TicketManager | Sponsorship Valuations’ Importance Beyond Deal-Making

What corporate partners should or will pay for a bundle of sponsorship rights and benefits has long been one of the critical questions for rights holders and brands to answer.

The usual context for the question is agreeing on the price to be paid during contract negotiations. As I wrote in a post last year about the topic: “Setting prices and valuing opportunities in the sponsorship marketplace—in which the ‘product’ has so many variables, including tangible and intangible benefits—has never been, and will never be, an effortless process.”

But we are beginning to see other applications for understanding fair market value in situations that extend interest to parties other than the buyer and seller. For example:

  • News last week that English Premier League club Newcastle United is in line for a new shirt sponsorship from an unnamed Middle Eastern company put focus on a rule passed by the league in December 2021 that certain deals must pass a fair-market-value litmus test.

That regulation was approved following Newcastle’s takeover by Saudi Arabia’s Public Investment Fund. If any club has a proposed agreement worth more than one million GBP with an entity perceived to be linked to the team’s ownership, the deal must be submitted to the league for a determination that it meets fair market value standards.

  • Questions arose last Thursday after Liv N Serve Real Estate, a Keller Williams-affiliated agency owned by Seattle Seahawks wide receiver and return specialist Tyler Lockett, announced an official sponsorship of the NFL team.

Specifically, Sportico reporter Eben Novy-Williams asked the league whether the agreement between player and team could raise concerns regarding salary cap circumvention, i.e., if Liv N Serve were paying an under-market price for the sponsorship, could it be considered disguised compensation for Lockett? The NFL responded that “as a practice, the league would look at the partnership to ensure that it is fair market value.”

On paper, both leagues’ positions appear straightforward. But anyone who has negotiated a sponsorship price understands that determining fair market value is no simple matter.
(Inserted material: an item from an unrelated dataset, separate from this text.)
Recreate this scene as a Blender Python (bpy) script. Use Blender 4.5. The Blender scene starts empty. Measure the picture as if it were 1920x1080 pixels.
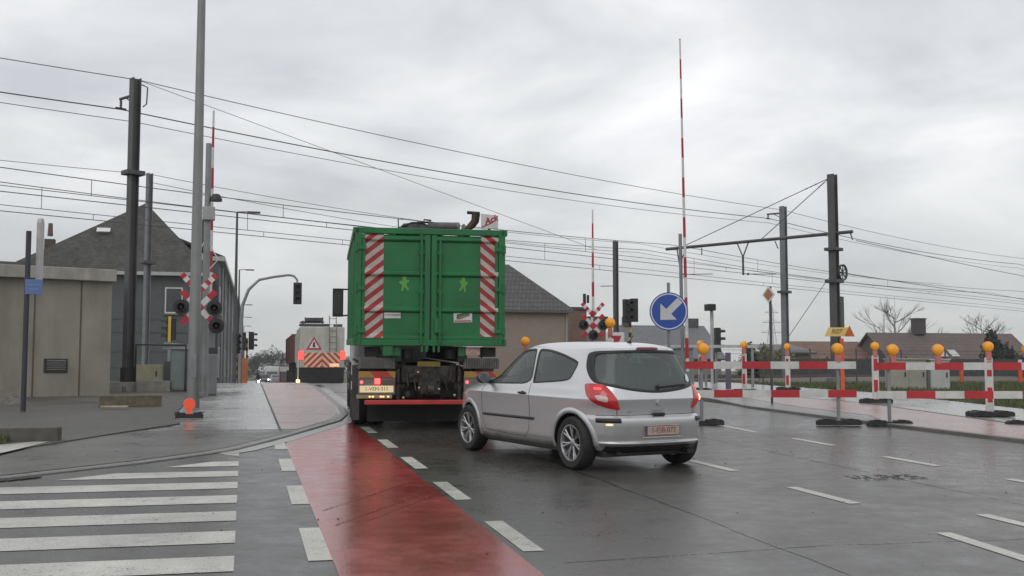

For example, consider whether a third party would have seen Scotiabank’s $800 million naming rights deal for Toronto’s NBA and NHL arena as fair market value when it was signed in 2017. While there is absolutely nothing to suggest Scotiabank Arena’s is anything but a fairly negotiated agreement, an outside assessment might have had difficulty justifying a tenfold increase over the previous title sponsorship with no benchmarks or other data to support it.

While we don’t have information on how the NFL would reach its conclusion in the Seahawks case, an article in The Guardian at the time the Premier League passed its rule said, “To reach a decision, the league will consider evidence from the club and an independent agency – which is expert in the field of market valuation. Finally, it will lean on a data bank, in which all of the commercial deals in the league are recorded anonymously and benchmarked.”

That three-step process reflects a thoughtful approach and although there has been nothing publicly stated, it appears to have approved the sleeve sponsorship deal that Newcastle signed last June with Noon.com, the ecommerce platform that is 50 percent owned by PIF. At an estimated $7.5 million GBP per year, the deal is among the highest in the league.

It will be very interesting to see if the league and its valuation process feels the same about the $25-million-a-year GBP jersey-front deal that Newcastle reportedly has pending.